Business and Human Rights: Changing the Rules of the Game

‘The business of business is business’ was how Milton Friedman once described the role of business. In his address to a conference on business and human rights hosted by Vigeo and the ILO in Paris, the UNI General Secretary, Philip Jennings said it was time to change such fundamentalist thinking by ‘changing the rules of the game.’
The adoption this year by the UN Human Rights Council of a report by John Ruggie on human rights and business could be that ‘game changer’, Jennings said.
The ‘Ruggie Principles’ of Protect, Respect and Remedy have moved the human rights’ agenda in a new direction.
The Principles place an obligation on business to respect human rights and even more a responsibility to act with due diligence to identify, prevent, mitigate and account for the impact of their business on human rights.
The Ruggie Principles say that companies must make an assessment of actual and potential human rights’ impacts, carried out as part of systematic risk management exercise; the exercise to draw on relevant stakeholders and to build collaboration with them.
UNI Global Union, said Jennings, will now seek to implement these Principles through its work to negotiate global framework agreements.
Global framework agreements, of which UNI has signed more than 40, are in alignment with the aim of the Ruggie Principles.
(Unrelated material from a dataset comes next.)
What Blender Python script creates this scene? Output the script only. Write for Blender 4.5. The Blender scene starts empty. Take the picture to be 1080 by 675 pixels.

They provide a further impetus, along with the improved OECD Guidelines on Multinationals, which also include due diligence exercises.
Jennings added that he hoped that the upcoming G-20 meeting of labour ministers in Paris next week will support these ‘on the ground initiatives’ to build respect for human rights. He called for the ILO to up its game in building corporate social responsibility. The ILO Tripartite Declaration was groundbreaking when it was agreed over 30 years ago but must now be made an integral part of business planning.
Upcoming G-20 Labour Ministers’ Summit
The French labour minister addressed the conference and underlined the commitment of the Sarkozy presidency to promote a jobs’ and rights’ agenda at the G-20. He confirmed they were working on four pillars – job creation, building a social protection floor, promotion of the core labour standards of the ILO and social cohesion. He wanted all G-20 nations to ratify the core conventions, particularly 87 and 98 on freedom of association and collective bargaining. He welcomed the convening of a Labour Conference, the ‘L-20’, which will take place at the G-20 Cannes Summit. He called for more movement on the ground by business and unions to build dialogue, citing the examples of French companies who have signed global agreements. (UNI has agreements with Carrefour and France Télécom). It was time for the ILO to have a much stronger status and role in the G-20 process, he concluded.
Jennings will participate in the union delegation to the G-20 labour ministers’ summit. In his remarks, Jennings said that it was important that the G-20 hosts did not lose their ambitions as the negotiations intensified. He welcomed the important work of Vigeo and its leader, Nicole Notat, to evaluate and valorise the social performance of business. ‘This morning Crédit Agricole and Société Générale had their credit downgraded by the big ratings’ agencies; one day the evaluation of social performance by Vigeo will also shake markets,’ he predicted.